_Source data:_
-- begin --
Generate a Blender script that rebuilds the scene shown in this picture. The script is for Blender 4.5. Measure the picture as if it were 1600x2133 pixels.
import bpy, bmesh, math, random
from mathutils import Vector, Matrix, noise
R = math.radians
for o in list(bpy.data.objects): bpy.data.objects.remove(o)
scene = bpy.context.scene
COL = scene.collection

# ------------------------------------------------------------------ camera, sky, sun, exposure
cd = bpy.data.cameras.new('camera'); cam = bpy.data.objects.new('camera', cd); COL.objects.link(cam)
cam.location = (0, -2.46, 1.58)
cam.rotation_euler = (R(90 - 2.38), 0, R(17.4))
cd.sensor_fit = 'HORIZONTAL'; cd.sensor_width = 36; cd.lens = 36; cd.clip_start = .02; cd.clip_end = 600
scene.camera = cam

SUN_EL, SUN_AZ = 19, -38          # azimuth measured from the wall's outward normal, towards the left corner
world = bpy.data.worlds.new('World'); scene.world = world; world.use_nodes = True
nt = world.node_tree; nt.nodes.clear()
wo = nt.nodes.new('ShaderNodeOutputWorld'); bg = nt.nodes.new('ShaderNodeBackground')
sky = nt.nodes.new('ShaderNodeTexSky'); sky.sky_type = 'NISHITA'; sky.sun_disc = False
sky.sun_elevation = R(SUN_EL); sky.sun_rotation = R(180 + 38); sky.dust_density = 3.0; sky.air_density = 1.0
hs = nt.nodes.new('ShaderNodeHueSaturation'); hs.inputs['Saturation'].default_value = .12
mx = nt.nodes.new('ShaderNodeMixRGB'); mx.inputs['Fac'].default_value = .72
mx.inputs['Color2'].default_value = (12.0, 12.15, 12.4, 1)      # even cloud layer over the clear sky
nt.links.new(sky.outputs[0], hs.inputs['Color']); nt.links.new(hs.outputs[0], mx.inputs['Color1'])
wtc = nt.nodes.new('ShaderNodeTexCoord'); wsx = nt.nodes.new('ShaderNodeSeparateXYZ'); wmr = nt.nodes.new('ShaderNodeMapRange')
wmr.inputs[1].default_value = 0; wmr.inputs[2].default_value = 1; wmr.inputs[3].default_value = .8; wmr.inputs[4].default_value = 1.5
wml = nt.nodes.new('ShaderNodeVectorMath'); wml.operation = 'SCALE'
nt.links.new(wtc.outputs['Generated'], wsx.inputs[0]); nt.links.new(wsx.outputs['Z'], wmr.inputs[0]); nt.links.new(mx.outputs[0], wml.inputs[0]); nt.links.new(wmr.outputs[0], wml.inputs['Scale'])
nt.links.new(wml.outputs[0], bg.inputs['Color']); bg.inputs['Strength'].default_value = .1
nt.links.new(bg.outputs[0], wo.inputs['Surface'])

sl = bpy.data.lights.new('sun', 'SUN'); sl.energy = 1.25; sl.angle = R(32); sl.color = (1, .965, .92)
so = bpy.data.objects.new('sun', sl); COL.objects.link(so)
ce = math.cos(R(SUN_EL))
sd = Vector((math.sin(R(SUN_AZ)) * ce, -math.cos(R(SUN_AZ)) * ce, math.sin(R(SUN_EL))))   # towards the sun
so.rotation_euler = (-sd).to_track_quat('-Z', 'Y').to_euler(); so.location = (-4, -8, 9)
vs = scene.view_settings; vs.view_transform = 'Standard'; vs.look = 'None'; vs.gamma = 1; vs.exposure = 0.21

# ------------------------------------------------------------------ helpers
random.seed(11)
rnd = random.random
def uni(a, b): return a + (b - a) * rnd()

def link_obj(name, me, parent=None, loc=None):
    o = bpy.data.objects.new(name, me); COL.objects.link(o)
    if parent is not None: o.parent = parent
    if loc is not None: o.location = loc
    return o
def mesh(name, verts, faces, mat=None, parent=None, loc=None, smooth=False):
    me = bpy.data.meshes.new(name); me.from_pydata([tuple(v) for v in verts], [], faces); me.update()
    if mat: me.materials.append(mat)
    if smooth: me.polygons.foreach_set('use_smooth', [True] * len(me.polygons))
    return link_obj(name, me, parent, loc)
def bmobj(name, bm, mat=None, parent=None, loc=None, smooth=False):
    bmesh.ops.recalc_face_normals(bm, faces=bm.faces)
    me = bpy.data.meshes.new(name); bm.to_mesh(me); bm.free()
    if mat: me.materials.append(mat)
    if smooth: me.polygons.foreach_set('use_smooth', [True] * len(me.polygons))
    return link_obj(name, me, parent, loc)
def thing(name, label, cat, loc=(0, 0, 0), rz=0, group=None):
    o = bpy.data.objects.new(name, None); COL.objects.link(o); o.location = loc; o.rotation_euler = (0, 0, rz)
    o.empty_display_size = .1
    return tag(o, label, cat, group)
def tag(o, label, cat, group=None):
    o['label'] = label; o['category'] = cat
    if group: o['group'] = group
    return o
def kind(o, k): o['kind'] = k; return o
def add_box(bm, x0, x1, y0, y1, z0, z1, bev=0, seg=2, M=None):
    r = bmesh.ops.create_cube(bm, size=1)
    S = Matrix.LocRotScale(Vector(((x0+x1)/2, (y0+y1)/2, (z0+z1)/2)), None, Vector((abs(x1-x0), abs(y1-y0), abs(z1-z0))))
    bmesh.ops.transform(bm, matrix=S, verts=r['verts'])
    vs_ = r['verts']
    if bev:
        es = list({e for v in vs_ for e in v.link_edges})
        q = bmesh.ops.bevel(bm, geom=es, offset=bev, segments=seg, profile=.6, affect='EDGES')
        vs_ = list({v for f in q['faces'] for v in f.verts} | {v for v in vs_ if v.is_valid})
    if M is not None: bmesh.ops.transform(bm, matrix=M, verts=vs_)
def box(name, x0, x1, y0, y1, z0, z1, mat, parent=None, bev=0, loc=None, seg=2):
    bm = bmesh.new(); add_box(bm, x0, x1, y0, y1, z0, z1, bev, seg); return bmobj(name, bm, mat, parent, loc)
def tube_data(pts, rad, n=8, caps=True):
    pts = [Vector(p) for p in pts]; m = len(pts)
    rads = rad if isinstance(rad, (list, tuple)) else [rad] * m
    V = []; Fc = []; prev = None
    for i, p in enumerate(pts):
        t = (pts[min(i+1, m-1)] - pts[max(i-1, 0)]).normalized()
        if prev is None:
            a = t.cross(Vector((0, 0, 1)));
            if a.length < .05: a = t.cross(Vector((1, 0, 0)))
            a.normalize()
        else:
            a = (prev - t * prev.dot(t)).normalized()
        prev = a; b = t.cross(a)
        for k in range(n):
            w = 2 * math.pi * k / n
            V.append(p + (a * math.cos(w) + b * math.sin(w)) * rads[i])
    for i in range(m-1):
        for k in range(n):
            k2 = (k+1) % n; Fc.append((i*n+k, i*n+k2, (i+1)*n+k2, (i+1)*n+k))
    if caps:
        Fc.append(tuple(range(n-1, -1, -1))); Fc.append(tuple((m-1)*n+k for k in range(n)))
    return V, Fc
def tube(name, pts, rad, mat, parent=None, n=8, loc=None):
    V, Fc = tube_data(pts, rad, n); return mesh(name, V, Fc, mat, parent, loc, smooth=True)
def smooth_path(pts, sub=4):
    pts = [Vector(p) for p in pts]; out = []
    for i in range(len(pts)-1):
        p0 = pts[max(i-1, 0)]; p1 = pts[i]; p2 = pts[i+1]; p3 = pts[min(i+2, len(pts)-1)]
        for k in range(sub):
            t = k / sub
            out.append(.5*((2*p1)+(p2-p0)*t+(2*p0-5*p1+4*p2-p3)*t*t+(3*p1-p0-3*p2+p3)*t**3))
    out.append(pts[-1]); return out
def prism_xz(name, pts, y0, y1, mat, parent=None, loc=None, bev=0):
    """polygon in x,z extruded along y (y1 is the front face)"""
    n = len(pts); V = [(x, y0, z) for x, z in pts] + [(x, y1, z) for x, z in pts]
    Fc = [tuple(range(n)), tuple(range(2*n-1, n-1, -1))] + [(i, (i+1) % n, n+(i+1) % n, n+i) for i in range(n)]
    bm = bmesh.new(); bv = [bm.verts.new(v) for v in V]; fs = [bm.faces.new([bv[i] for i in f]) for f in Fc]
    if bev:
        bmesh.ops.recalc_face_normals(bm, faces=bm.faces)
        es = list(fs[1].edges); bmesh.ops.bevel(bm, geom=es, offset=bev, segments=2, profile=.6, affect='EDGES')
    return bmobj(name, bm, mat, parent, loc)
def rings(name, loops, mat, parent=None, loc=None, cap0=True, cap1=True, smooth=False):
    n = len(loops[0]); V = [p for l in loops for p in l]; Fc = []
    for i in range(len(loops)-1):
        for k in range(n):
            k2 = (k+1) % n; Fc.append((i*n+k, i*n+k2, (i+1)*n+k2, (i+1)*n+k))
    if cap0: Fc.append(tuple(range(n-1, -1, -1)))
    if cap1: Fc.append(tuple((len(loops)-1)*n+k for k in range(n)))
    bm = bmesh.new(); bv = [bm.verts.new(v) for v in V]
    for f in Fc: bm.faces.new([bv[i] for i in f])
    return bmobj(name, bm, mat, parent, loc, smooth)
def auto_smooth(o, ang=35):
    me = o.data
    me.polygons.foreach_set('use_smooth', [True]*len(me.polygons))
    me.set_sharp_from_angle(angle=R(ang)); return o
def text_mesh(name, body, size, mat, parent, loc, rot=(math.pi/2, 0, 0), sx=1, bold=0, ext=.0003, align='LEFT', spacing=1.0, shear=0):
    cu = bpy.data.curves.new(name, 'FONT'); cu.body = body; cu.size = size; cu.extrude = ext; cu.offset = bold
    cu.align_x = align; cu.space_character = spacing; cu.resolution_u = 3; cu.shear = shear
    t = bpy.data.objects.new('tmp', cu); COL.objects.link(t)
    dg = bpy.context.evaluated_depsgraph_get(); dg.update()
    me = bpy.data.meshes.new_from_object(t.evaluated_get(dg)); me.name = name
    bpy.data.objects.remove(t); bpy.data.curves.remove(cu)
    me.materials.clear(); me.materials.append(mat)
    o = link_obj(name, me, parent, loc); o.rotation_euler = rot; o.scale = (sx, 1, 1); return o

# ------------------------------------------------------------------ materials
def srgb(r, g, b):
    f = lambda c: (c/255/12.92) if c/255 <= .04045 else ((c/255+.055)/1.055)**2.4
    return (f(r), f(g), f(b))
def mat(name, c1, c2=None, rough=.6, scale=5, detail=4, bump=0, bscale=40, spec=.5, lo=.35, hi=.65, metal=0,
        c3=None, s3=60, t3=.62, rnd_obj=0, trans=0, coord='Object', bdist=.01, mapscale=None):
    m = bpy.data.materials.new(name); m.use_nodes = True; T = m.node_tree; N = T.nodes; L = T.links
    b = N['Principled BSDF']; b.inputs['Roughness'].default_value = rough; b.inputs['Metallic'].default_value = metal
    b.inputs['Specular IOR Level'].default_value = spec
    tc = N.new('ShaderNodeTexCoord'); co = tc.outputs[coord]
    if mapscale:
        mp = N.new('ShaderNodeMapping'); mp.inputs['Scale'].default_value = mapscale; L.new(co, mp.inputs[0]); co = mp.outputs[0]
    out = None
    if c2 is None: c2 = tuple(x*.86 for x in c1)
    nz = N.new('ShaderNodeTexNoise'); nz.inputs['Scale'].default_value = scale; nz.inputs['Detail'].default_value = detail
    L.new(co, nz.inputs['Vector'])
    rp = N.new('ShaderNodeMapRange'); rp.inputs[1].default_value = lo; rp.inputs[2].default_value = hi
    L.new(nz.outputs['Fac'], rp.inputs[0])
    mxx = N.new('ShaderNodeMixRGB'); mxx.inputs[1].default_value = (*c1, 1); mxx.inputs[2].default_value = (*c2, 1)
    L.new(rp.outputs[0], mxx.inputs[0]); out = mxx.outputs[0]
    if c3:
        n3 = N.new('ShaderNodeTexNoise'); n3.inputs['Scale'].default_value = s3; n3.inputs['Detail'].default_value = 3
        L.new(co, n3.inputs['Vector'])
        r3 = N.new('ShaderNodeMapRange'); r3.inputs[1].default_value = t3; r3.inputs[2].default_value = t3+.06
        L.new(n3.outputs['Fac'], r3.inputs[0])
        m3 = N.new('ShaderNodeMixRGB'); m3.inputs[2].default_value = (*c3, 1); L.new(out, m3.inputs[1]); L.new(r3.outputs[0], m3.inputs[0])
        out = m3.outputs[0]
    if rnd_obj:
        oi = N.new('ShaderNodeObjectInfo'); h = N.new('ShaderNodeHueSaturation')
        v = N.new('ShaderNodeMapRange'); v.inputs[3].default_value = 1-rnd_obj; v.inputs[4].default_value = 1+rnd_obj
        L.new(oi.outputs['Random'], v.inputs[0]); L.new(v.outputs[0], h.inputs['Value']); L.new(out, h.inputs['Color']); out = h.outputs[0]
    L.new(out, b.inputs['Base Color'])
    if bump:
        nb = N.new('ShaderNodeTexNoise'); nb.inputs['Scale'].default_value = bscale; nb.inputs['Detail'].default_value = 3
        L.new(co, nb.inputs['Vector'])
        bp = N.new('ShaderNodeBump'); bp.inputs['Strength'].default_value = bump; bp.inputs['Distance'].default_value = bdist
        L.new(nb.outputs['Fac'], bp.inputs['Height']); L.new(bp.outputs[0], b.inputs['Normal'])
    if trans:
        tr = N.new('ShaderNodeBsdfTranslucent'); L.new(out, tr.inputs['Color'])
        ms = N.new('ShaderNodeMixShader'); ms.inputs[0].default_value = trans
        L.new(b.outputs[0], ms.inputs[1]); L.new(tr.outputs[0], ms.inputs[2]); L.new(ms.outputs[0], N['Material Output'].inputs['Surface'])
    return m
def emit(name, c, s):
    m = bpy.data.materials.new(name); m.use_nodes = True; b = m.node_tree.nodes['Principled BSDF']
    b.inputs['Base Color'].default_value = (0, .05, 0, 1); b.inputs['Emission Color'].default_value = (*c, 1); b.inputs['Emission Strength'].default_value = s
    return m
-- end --
_Task objective:_ List the lines of the material in which the word "scene" occurs.

_Solution to this task:_
Generate a Blender script that rebuilds the scene shown in this picture. The script is for Blender 4.5. Measure the picture as if it were 1600x2133 pixels.
scene = bpy.context.scene
COL = scene.collection
scene.camera = cam
world = bpy.data.worlds.new('World'); scene.world = world; world.use_nodes = True
vs = scene.view_settings; vs.view_transform = 'Standard'; vs.look = 'None'; vs.gamma = 1; vs.exposure = 0.21